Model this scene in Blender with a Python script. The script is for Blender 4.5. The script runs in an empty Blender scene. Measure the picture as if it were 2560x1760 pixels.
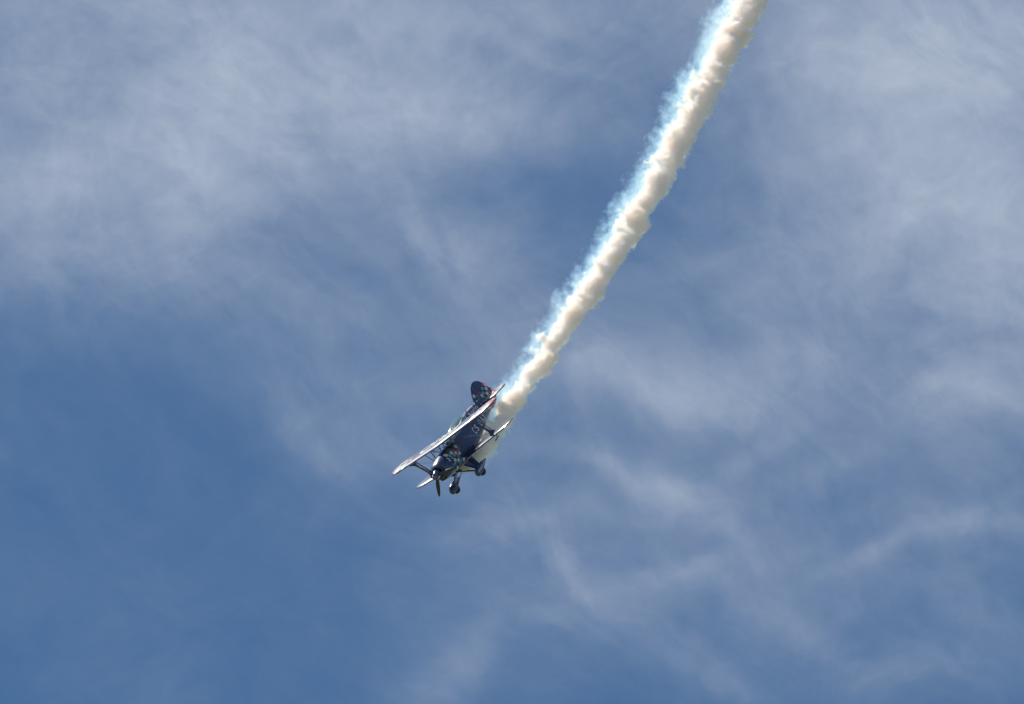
import bpy, bmesh, math, random
import numpy as np
from mathutils import Matrix, Vector, noise as mnoise

C = bpy.context.scene.collection
sc = bpy.context.scene

# ------------------------------------------------------------------ camera
EL = math.radians(33.0)            # the long lens looks up 33 degrees
DIST = 450.0                       # metres to the aeroplane
PXM = 67.3257                      # photograph pixels per metre at that distance
cam_d = bpy.data.cameras.new('camera')
cam_d.sensor_width = 36.0
cam_d.lens = PXM * DIST * 36.0 / 2560.0
cam_d.clip_start = 1.0
cam_d.clip_end = 60000.0
cam = bpy.data.objects.new('camera', cam_d)
cam_rot = Matrix(((1, 0, 0), (0, -math.sin(EL), -math.cos(EL)), (0, math.cos(EL), -math.sin(EL))))
cam.matrix_world = Matrix.Translation((0, 0, 1.7)) @ cam_rot.to_4x4()
C.objects.link(cam)
sc.camera = cam

# ------------------------------------------------------------------ sun direction (camera axes -> world)
SUN = (cam_rot @ Vector((-0.58, 0.52, -0.62))).normalized()
SUN_EL = math.asin(SUN.z)
SUN_AZ = math.atan2(SUN.x, SUN.y)           # clockwise from +Y

sd = bpy.data.lights.new('sun', 'SUN')
sd.energy = 5.0
sd.angle = math.radians(0.5)
sd.color = (1.0, 0.915, 0.78)
so = bpy.data.objects.new('sun', sd)
so.rotation_euler = (-SUN).to_track_quat('-Z', 'Y').to_euler()
C.objects.link(so)

vs = sc.view_settings
vs.view_transform = 'Standard'
vs.look = 'None'
vs.exposure = 0.16
vs.gamma = 1.0
vs.use_curve_mapping = False
sc.cycles.volume_bounces = 28
sc.cycles.max_bounces = 32
sc.cycles.transparent_max_bounces = 64
sc.cycles.caustics_reflective = False
sc.cycles.caustics_refractive = False
sc.cycles.use_denoising = True

# ------------------------------------------------------------------ world: sky and high thin cloud
world = bpy.data.worlds.new('World')
sc.world = world
world.use_nodes = True
NT = world.node_tree
NT.nodes.clear()


class G:
    """tiny helper for writing node graphs"""
    def __init__(s, nt): s.nt = nt
    def n(s, t, **k):
        o = s.nt.nodes.new(t)
        for a, b in k.items(): setattr(o, a, b)
        return o
    def put(s, sock, v):
        if hasattr(v, 'is_output') or isinstance(v, bpy.types.NodeSocket): s.nt.links.new(v, sock)
        else: sock.default_value = v
    def m(s, op, a, b=None, c=None, clamp=False):
        o = s.n('ShaderNodeMath', operation=op, use_clamp=clamp)
        s.put(o.inputs[0], a)
        if b is not None: s.put(o.inputs[1], b)
        if c is not None: s.put(o.inputs[2], c)
        return o.outputs[0]
    def v(s, op, a, b=None, out=0):
        o = s.n('ShaderNodeVectorMath', operation=op)
        s.put(o.inputs[0], a)
        if b is not None:
            s.put(o.inputs['Scale' if op == 'SCALE' else 1], b)
        return o.outputs[1] if op in ('DOT_PRODUCT', 'LENGTH') else o.outputs[0]
    def noise(s, vec, scale, detail=4, rough=0.5, lac=2.0, dist=0.0, col=False):
        o = s.n('ShaderNodeTexNoise')
        s.put(o.inputs['Vector'], vec)
        o.inputs['Scale'].default_value = scale
        o.inputs['Detail'].default_value = detail
        o.inputs['Roughness'].default_value = rough
        o.inputs['Lacunarity'].default_value = lac
        o.inputs['Distortion'].default_value = dist
        return o.outputs['Color' if col else 'Fac']


g = G(NT)
sky = g.n('ShaderNodeTexSky', sky_type='NISHITA')
sky.sun_disc = False
sky.sun_elevation = SUN_EL
sky.sun_rotation = SUN_AZ
sky.altitude = 2200
sky.air_density = 1.0
sky.dust_density = 0.1
sky.ozone_density = 7.0

tc = g.n('ShaderNodeTexCoord')
D = tc.outputs['Generated']
FWD = cam_rot @ Vector((0, 0, -1))
RGT = cam_rot @ Vector((1, 0, 0))
UPV = cam_rot @ Vector((0, 1, 0))
FOC = PXM * DIST


def sky_dir(px, py):
    """direction of the sky seen at a place of the 2321 px wide photograph"""
    x = (px * 2560 / 2321 - 1280) / FOC
    y = -(py * 2560 / 2321 - 880) / FOC
    return (FWD + RGT * x + UPV * y)


# warp the directions so that cloud edges fray
w1 = g.noise(D, 34.0, 5, 0.55, col=True)
w1 = g.v('SUBTRACT', w1, (0.5, 0.5, 0.5))
w2 = g.noise(D, 130.0, 4, 0.55, col=True)
w2 = g.v('SUBTRACT', w2, (0.5, 0.5, 0.5))
DW = g.v('ADD', D, g.v('SCALE', w1, 0.009))
DW = g.v('ADD', DW, g.v('SCALE', w2, 0.0028))

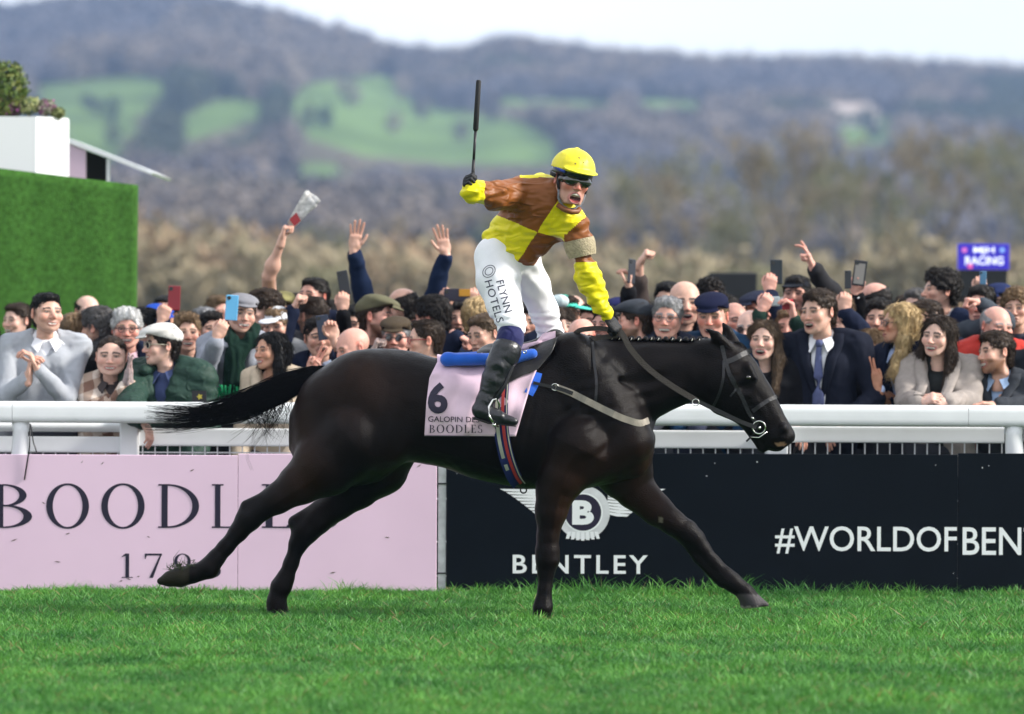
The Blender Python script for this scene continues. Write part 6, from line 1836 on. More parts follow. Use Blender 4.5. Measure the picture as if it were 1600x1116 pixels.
for s_ in (-1, 1):
    MB().tube([JL((0.083 * s_, -0.01, 0.03)), JL((0.083 * s_, -0.022, -0.02)), JL((0.074 * s_, -0.030, -0.055))], [0.013, 0.015, 0.012], 8, flat=(JL((1, 0, 0)) - JL((0, 0, 0)), 0.4)).build("ear_strap", m_str, jock, True)
    MB().tube([JL((0.076 * s_, -0.028, -0.05)), JL((0.068 * s_, -0.030, -0.098)), JL((0.036 * s_, -0.030, -0.136)), JL((0, -0.034, -0.150))], [0.010, 0.010, 0.010, 0.010], 8, flat=(JL((1, 0, 0)) - JL((0, 0, 0)), 0.45)).build("chin_strap", m_web, jock, True)
    MB().tube([JL((0.102 * s_, -0.02, 0.012)), JL((0.108 * s_, 0.03, 0.020)), JL((0.085 * s_, 0.09, 0.03))], 0.011, 8, flat=(JL((1, 0, 0)) - JL((0, 0, 0)), 0.35)).build("goggle_strap", m_str, gog, True)
band = MB().tube([JL((0.1095 * math.sin(math.radians(t)), 0.008 - 0.127 * math.cos(math.radians(t)), 0.074 - 0.0005 * (t + 115))) for t in range(-125, -40, 8)], 0.009, 8, flat=(JL((1, 0, 0)) - JL((0, 0, 0)), 0.3))
band.build("cap_band", mat("band_blue", (0.02, 0.05, 0.30), 0.5), helm, True)
for a, b, r_ in ((905, 247, 1.3), (912, 254, 1.0), (899, 256, 1.1), (916, 243, 0.9), (926, 262, 1.0)):
    q0 = P(a, b, -1.0); d0 = (P(a, b, 0.3) - q0).normalized()
    hb = BVHTree.FromPolygons([tuple(v) for v in (np.array([v.co for v in helm.data.vertices]) + np.array(jock.location)).tolist()], [tuple(p.vertices) for p in helm.data.polygons]).ray_cast(q0, d0)
    if hb[0] is not None:
        mb = MB(); c = hb[0] + hb[1] * 0.0005; t1 = hb[1].orthogonal().normalized(); t2 = hb[1].cross(t1)
        mb.add([c + (t1 * math.cos(k_) + t2 * math.sin(k_) * 1.3) * r_ * K + hb[1] * 0.001 for k_ in np.linspace(0, 5.4, 7)], [tuple(range(7))]); mb.build("mud_spot", m_dirt, helm)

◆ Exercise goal
Reproduce, word for word, every line from the start of the records down to and including the line with "sc = bpy.context.scene"; skip the pictures.

◆ Result for this task
Model this scene in Blender with a Python script. The script is for Blender 4.5. The script runs in an empty Blender scene. Measure the picture as if it were 2560x1760 pixels.
import bpy, bmesh, math, random
import numpy as np
from mathutils import Matrix, Vector, noise as mnoise

C = bpy.context.scene.collection
sc = bpy.context.scene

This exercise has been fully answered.